I have 2 pieris japonica, 2 azaleas and 2 soft caress mahonias to transplant. I live in zone 7a. I read somewhere that January is a good time to transplant shrubs in my zone. Is it too early to transplant them? When would be the recommended time to transplant them?


Beautiful, BC
(Zone 9b)

January 27, 2013
10:48 PM

Post #9399705

Well, the best time to transplant evergreen shrubs would be when the danger of a hard freeze is over. Deciduous is good now. If the ground is frozen, it's not such a good idea. I just planted a Dogwood today and a bunch of Camellias but then again we have barely had any snow.
Oklahoma City, OK
(Zone 7a)

January 27, 2013
11:23 PM

Post #9399716

All of my shrubs are evergreen, but, of course, they are not conifers.

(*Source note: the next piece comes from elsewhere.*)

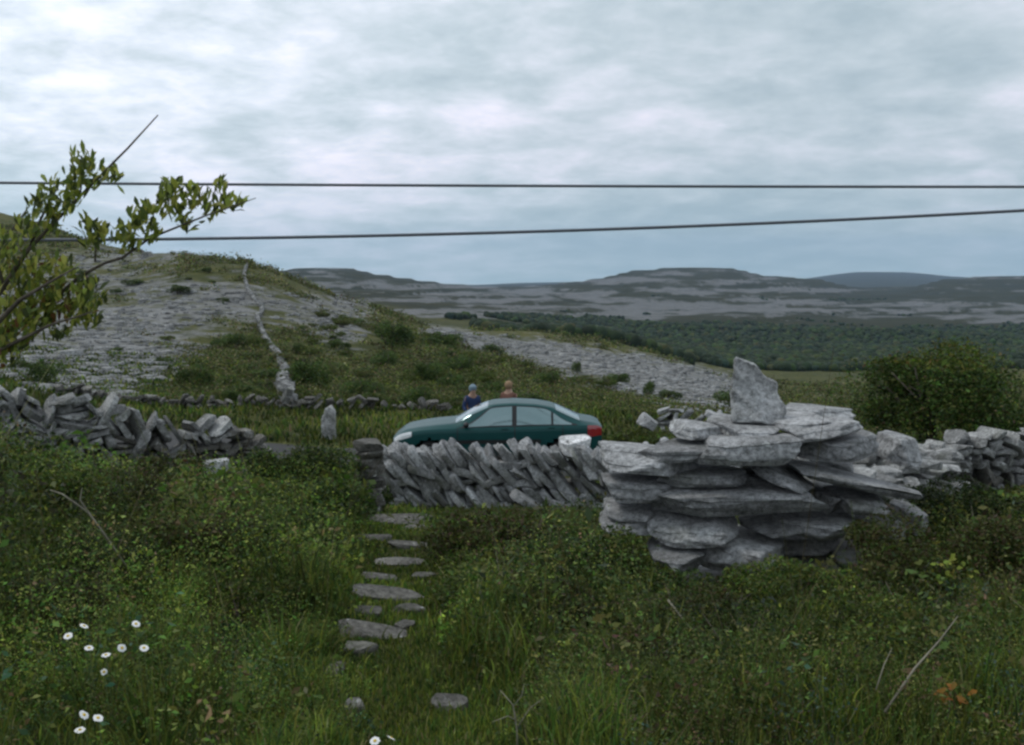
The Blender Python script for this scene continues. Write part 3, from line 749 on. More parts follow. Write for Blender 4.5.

We've virtually not had any snow, but we have had several freezes, primarily at night. The last 2-3 weeks, we've had 1-2 days of unseasonable highs each week alternating with average winter temps for our area. For example, the temp is 61 now and the high is predicted to be 75 tomorrow. Night temps for the rest of the week are predicted to be in the 30's but above freezing, except for Thursday when it is supposed to dip to 27. Day temps will be in the 50's and 60's except for Tues when it is supposed to be 48. The ground is definitely not frozen. Typically, we do not have freezes in April. Should I wait until then?


Beautiful, BC
(Zone 9b)

January 28, 2013
12:32 AM

Post #9399724

Well, I think you should be ok. The worst thing for an evergreen during the winter (other than a conifer) is the desiccating winds when it is below freezing. Freezing and thawing soil is hard on roots on a fresh transplant. If you know the plants came from a greenhouse or coldframe, you might want to keep them from below freezing temps and acclimatize them a bit.
Bensenville, IL
(Zone 5a)

January 29, 2013
7:54 AM

Post #9401175

If the shrubs are not too big (or you have really big pots) you can transplant them in the ground and then cover with a large pot to protect them from winter winds and minimize the temperature fluctuations that is so hard on the roots. Be sure to weight the pot down with rocks or bricks to keep it from blowing away.